On the rare opportunity Barrett got to throw, he was facing pressure almost immediately. He was sacked only once in 17 pass attempts, but pressure forced a misfire when he overthrew a wide open Braxton Miller late in the first half. His 17 attempts netted the Buckeyes just 38 yards against a Michigan State secondary that has been young and glitchy for much of the season. Ohio State’s offensive line had no answers against the Michigan State line, the line we thought we might see all year but have only caught random glimpses of so far.

I said after Michigan State’s odd loss to Nebraska that it felt like the universe had just decided to make a course correction -- that Nebraska had lost too many close games to lose another, and that Michigan State shouldn’t be undefeated. This game took on the same feel. Ohio State’s dysfunction, tamped down for much of the first 10 games, was no longer allowed to stay hidden.

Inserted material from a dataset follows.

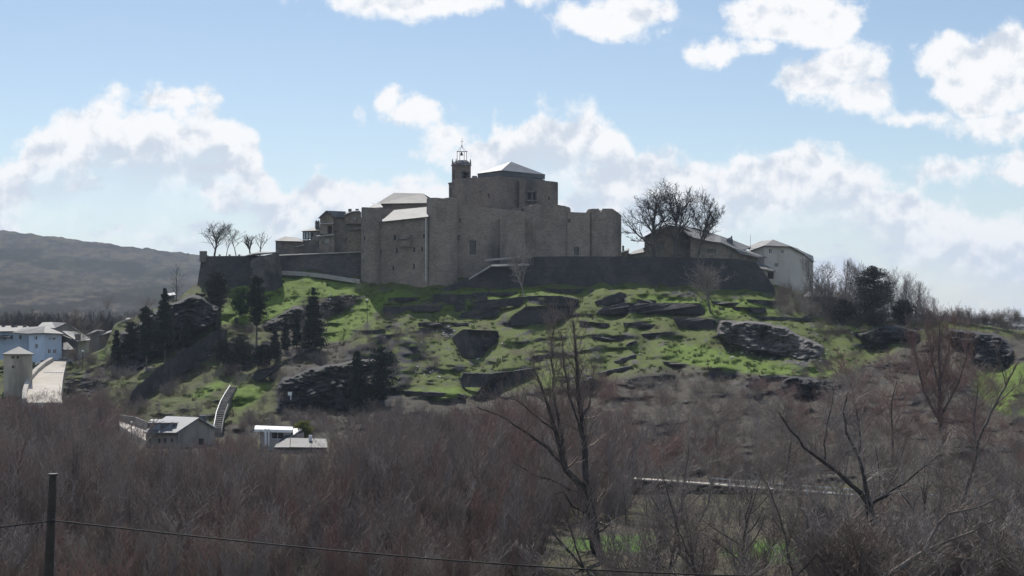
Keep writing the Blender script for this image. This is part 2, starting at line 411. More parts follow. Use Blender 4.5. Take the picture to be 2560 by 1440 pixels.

Ohio State appeared to have found its rhythm after sleepwalking through much of the schedule, but while the defense was dynamite, the offense had been playing merely well. The Buckeyes were piling up the wins and hadn’t lost since September of last season, but the season felt rather joyless, like the last time a Meyer squad was defending a national title (Florida 2009). The universe decided enough was enough.

Despite Cook’s injury, Michigan State played with the control, energy and poise that the defending champ didn’t have. With the game on the line, it was Michigan State’s offensive line moving the pile, Michigan State’s play-callers sticking to their guns (MSU running backs: 33 carries, 155 yards)* and Ohio State’s defenders jumping offsides in key moments.

* Sticking to guns hasn’t been an issue for Michigan State’s play-calling. As mentioned in last week’s preview, the Spartans have been run-heavy all year despite a) having Cook and b) not really running well. Without Cook, MSU ran almost exclusively, and perhaps because of the extra dose of mobility QBs Tyler O’Connor and Damion Terry (combined: 14 carries, 61 yards, not including sacks) brought, it worked just enough.

What now?

Michigan State has now pulled off an incredible balancing act, sleepwalking through much of the season and struggling to either run the ball or put games away. The Spartans have also defeated Michigan and Ohio State on the road and control their own destiny in the Big Ten East.

The numbers like the teams that bring a more consistently strong level of play to the table, and because MSU still only ranks 14th in S&P+ at the moment, the odds of beating Penn State and winning the East are a healthy, but not too healthy, 65 percent.

If Penn State pulls the upset in East Lansing, the Ohio State-Michigan winner (Michigan currently has a 61 percent chance) would take the division. That means the odds are, at present, MSU 65 percent, Michigan 21 percent, Ohio State 14 percent. A lot can change in a week, huh?

Eleven years after USC dominated Oklahoma in the trenches, and 17 after Nick Saban’s Michigan State pulled an even more significant upset of a title contender in Columbus, Mark Dantonio’s Spartans changed the national title race. Ohio State’s chances might not be dead yet, but despite flaws, lackluster performances against lesser teams and a frustrating loss in Lincoln not very long ago, Michigan State is very much alive.